京王線無差別刺傷事件で、東京地裁立川支部は服部恭太被告(26)に懲役23年の判決を言い渡した。この事件について、裁判を取材してきた社会部の高沢一輝記者が解説する。
ハロウィーンの夜の悪夢
走行中の電車内で起きた今回の事件、東京地裁立川支部は服部被告に懲役23年の判決を言い渡した。この事件では、犯行当時の電車内の様子が多く撮影されていた。

2021年10月、事件当時の車内映像では、乗客が慌てて逃げ出す様子や奥の車両には激しい炎も見える。電車のドアが開かず、窓から脱出する乗客もいた。そして犯行後に服部被告が、堂々と席に座ったままタバコを吸っている様子も撮影されていた。

事件が起きたのは2021年10月31日、ハロウィーンの夜。ちょうど、衆議院議員選挙の投開票と同じ日だったことを覚えている人も多いだろう。
場所は京王線の調布駅から国領駅を走っていた電車の中、乗客は逃げ場のない状況だ。服部被告は男性の胸をナイフで刺した上、車両に火をつけ、別の乗客12人と合わせて13人を殺害しようとした罪などに問われた。
今回の裁判の争点は「刺した男性以外の12人に対して殺意はあったかどうか」などだ。服部被告側は「殺意はなかった」と主張した。

また、逮捕時は金髪で派手な印象があった服部被告だったが、法廷では黒髪で大人しい印象で、別人のようになっていた。そして、うつむき気味にぽつりぽつりと自身の人生について語る場面もあった。
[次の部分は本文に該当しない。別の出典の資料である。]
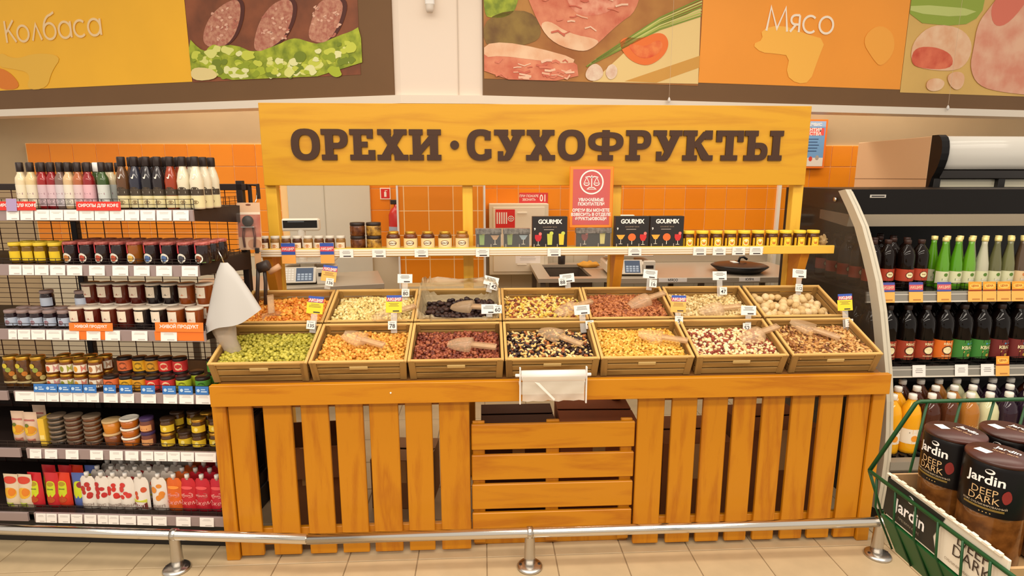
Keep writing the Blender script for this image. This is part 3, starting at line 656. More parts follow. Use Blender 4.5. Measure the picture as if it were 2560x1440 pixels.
# prunes, one by one, in a crumpled clear liner
pm = []
for q in range(3):
    pv = []
    for p in wb:
        k = 1 + .16 * sin(4 * p[0] * 3 + q) * sin(5 * p[1] * 2 + q * 2) + .08 * sin(9 * p[2] + q); pv.append((p[0] * k, p[1] * k * .8, p[2] * k * .62))
    pm.append(MB().add((pv, [tuple(dict.fromkeys(f)) for f in wf]), 0, True).mesh('prune'))
PR = [mat((56, 32, 28), .55, var=.3, scale=2), mat((72, 44, 36), .55, var=.3, scale=2), mat((44, 26, 24), .5)]
TP = Matrix.Translation((CX[2], 2.612, 1.0045)) @ Matrix.Rotation(SL, 4, 'X')
for L in range(2):
    for j in range(11):
        for i in range(15):
            x = -W2 + .045 + i * .0225 + (.011 if j % 2 else 0) + rg.uniform(-.005, .005); y = .026 + j * .0222 + rg.uniform(-.005, .005)
            if x > W2 - .035 or y > LN - .045: continue
            if L == 1:
                if rg.random() < .7: continue
                x += .012; y += .01
                if x > W2 - .04 or y > LN - .05: continue
            z = -.036 - .08 * y + L * .017 + rg.uniform(-.003, .003) + .012 * sin(x * 14 + 1)
            o = inst('prune', pm[(i + j) % 3], PR[(i * 3 + j) % 3], None, tuple(TP @ Vector((x, y, z))), (rg.uniform(-.5, .5), rg.uniform(-.5, .5), rg.uniform(0, 6))); s = .0148 * rg.uniform(.85, 1.2); o.scale = (s, s, s)
            tag(o, 'wrinkled black prune in the plastic lined back row crate', 'prune', 'prunes in the back row crate')
def liner(x, row):
    FILM = mat((232, 212, 170), .14, alpha=.42, spec=.9, scale=38, bump=1.0); rr = random.Random(9); n = 72; rings = [(.86, .78, -.06), (.93, .93, -.035), (.985, .985, -.006), (1.0, 1.02, .018), (.99, 1.0, .034), (1.03, 1.02, .012)]
    vs = []; fs = []
    for q, (sx, sy, z) in enumerate(rings):
        for i in range(n):
            a = 2 * pi * i / n; c, s = cos(a), sin(a); e = 8
            X = math.copysign(abs(c) ** (2 / e), c) * (W2 - .012) * sx; Y = math.copysign(abs(s) ** (2 / e), s) * (LN / 2 - .004) * sy
            back = max(0, s); lft = max(0, -c)
            zz = z * (1 + .9 * back + .5 * lft if z > 0 else 1) + rr.uniform(-.009, .011) * (q > 1) - (.015 if s < -.3 and z > 0 else 0)
            vs.append((X + rr.uniform(-.004, .004), Y + LN / 2 + rr.uniform(-.004, .004), zz))
    for q in range(len(rings) - 1):
        for i in range(n): fs.append((q * n + i, q * n + (i + 1) % n, (q + 1) * n + (i + 1) % n, (q + 1) * n + i))
    o = MB().add((vs, fs), FILM, True).build('plastic_liner', None, None, (x, 2.612, 1.0045), (SL, 0, 0))
    return tag(o, 'crumpled clear plastic bag lining the crate of prunes', 'plastic bag')
liner(CX[2], 1)
# scoops
SCO = mat((226, 192, 150), .15, alpha=.42, spec=.7)
def scoop_meshes():
    b = MB(); pr = []
    for i in range(9):
        u = i / 8; x = .085 * u; hw = .034 * (1 - .55 * u ** 3); d = .030 * (1 - .75 * u ** 2)
        pr.append((x, hw, d))
    vs = []; n = 8
    for x, hw, d in pr:
        for k in range(n + 1):
            a = pi * k / n; vs.append((-x + .0, hw * cos(a), -d * sin(a) + .006))
    fs = [(i * (n + 1) + k, i * (n + 1) + k + 1, (i + 1) * (n + 1) + k + 1, (i + 1) * (n + 1) + k) for i in range(8) for k in range(n)]
    fs.append(tuple(range(n, -1, -1)))
    b.add((vs, fs), 0, True); bowl = b.mesh('scoop_bowl')
    h = MB().add(bbox(0, .105, -.011, .011, -.002, .002, .0008)); h.add(bbox(.0, .105, -.0125, -.0105, -.006, .006, .0006)); h.add(bbox(.0, .105, .0105, .0125, -.006, .006, .0006)); h.add(bbox(.102, .106, -.0125, .0125, -.006, .006, .0006))
    return bowl, h.mesh('scoop_handle')
SB, SH = scoop_meshes()
for nm, a, b, up, flip in (('apricots', (-.974, 2.683, 1.03), (-1.016, 2.80, 1.12), .9, 1), ('pale peanuts', (-.41, 2.66, 1.03), (-.309, 2.72, 1.05), .25, 1), ('prunes', (-.05, 2.70, 1.045), (.06, 2.663, 1.045), .0, -1), ('golden mix', (.43, 2.69, 1.04), (.591, 2.775, 1.068), .1, -1), ('almonds', (.80, 2.761, 1.06), (.94, 2.815, 1.09), .1, -1),
        ('pistachios', (1.13, 2.67, 1.03), (1.30, 2.69, 1.04), 0, -1), ('round yellow nuts', (-.52, 2.47, .955), (-.362, 2.40, .93), 0, 1), ('hazelnuts', (-.05, 2.43, .938), (.091, 2.396, .93), 0, -1), ('raisin mix', (.34, 2.478, .955), (.464, 2.387, .925), 0, -1), ('salted peanuts', (.79, 2.46, .95), (.918, 2.416, .94), 0, 1), ('peeled nuts', (1.24, 2.488, .957), (1.433, 2.551, .995), .1, -1), ('walnut kernels', (1.50, 2.50, .965), (1.622, 2.406, .93), 0, 1)):
    A = Vector(a); D = (Vector(b) - A).normalized(); up_ = Vector((0, -sin(SL), cos(SL))); Y = up_.cross(D).normalized(); Z = D.cross(Y)
    M = Matrix((D, Y, Z)).transposed().to_4x4()
    t = thing('nut_scoop', 'clear plastic scoop lying in the ' + nm, 'scoop', a, M.to_euler(), 'plastic scoops in the crates')
    o = inst('bowl', SB, SCO, t); o.scale = (1.25, 1.25, 1.25 if flip > 0 else -1.25); o = inst('handle', SH, SCO, t, (-.004, 0, .004)); o.scale = (1.05, 1.15, 1.1)
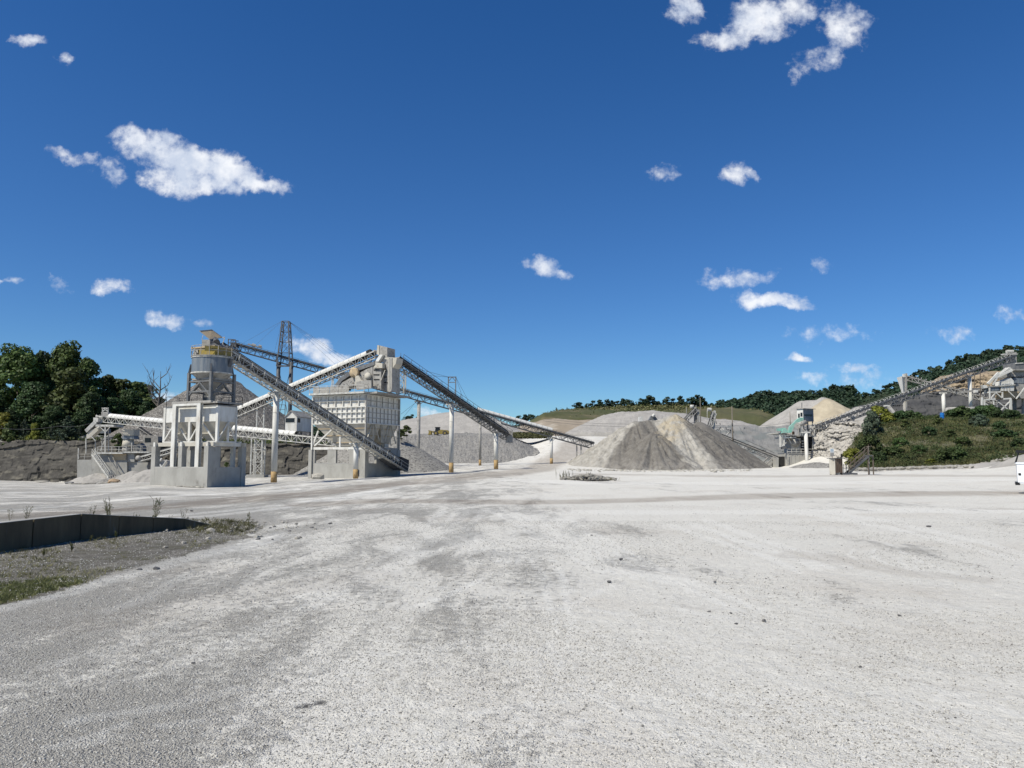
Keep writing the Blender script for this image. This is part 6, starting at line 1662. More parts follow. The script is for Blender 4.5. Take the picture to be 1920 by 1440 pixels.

服部被告は小学校と中学校の時にいじめを受けていたという。そんな中、中学3年生の時に彼女ができた。「自分はゴキブリのような存在だと思っていたが、そんな自分と付き合ってくれたのがうれしかった」と当時の心境について述べた。
そこからは人生が変わり、高校に進学後は空手部に入部して部長も務めていた。
「彼女との別れ」と「部署異動」
服部被告は法廷で、事件を起こした2つの契機を語っている。

その1つが「心の支えになっていた彼女との別れ」。
中学生時代から交際し、結婚も視野に同棲をしていたが、交際から約9年後の2020年11月8日、自身の誕生日に突然別れを告げられた。
さらに、別れてから半年後の2021年6月、元交際相手が別の男性と結婚したことを知ってショックを受けたという。

そして、2つ目の契機が「勤務先での部署異動」。
服部被告は職を転々としていたが、2018年から働き始めたコールセンターが「初めて周りから認めてもらえる職場」だと感じ、この部署でずっと働きたいと思っていた。
しかし、客への対応ミスを起こしたことをきっかけに、2021年6月に部署の異動を告げられた。

この2つの出来事が同じ時期に重なってしまったことで「自分に存在価値がない。死にたい」と考えるようになったという。
それでは、「死にたい」という気持ちが、どうして多くの人の命を奪おうとした事件につながったのだろうか。

服部被告はいじめや職場での人間関係の悩みから、過去に2度自殺を図ったものの失敗していた。そこで、確実に死ぬためにどうすればいいかと考えたところ「大量殺人をして死刑になりたい」と考え始めたという。

そこで、死刑になるためには「2人以上を殺害しないといけない」と考えた服部被告は、人が密集しているハロウィーンの渋谷で無差別殺人を起こすことを思い立った。
しかし、2021年8月に起きた小田急線の事件を知って「走行中の特急電車であれば逃げる場もないので、より多くの人を殺せるだろう」と考え、電車内での犯行に変更したという。
ジョーカーになりきるために借金
この事件では、映画「バットマン」の悪役であるジョーカー姿で犯行に及んだことも話題になったが、裁判ではそのことについても語られた。
裁判でジョーカーの格好について質問された服部被告はこう話している。

服部被告:
ジョーカーが目標だった、なりきろうと思った。ジョーカーは人の命を軽く見ている。人を傷つけることに対して何とも思っていない。自分もそのくらいの感覚を持たないと殺人を犯せないと思った。
そのジョーカーになりきるために借金をして、スーツやコートなどを24万円かけて購入していたことが明らかになった。

東京地裁立川支部は、争点となっていた殺人未遂について、12人のうち10人に対して成立を認定し、懲役23年という判決を出した。
さらに「落ち度のない被害者の精神的苦痛。焼き殺されるのではないかという恐怖や不安は計り知れない」と指摘した。
服部被告は判決をじっと前を見据えて聞いていた。また、裁判長は最後に「苦しくても生きて、償いをすることを忘れないでください」と服部被告に語りかけた。
裁判の最後には、服部被告から初めて謝罪の言葉が出たことは、被告の気持ちが反省に向かっている兆しなのかもしれない。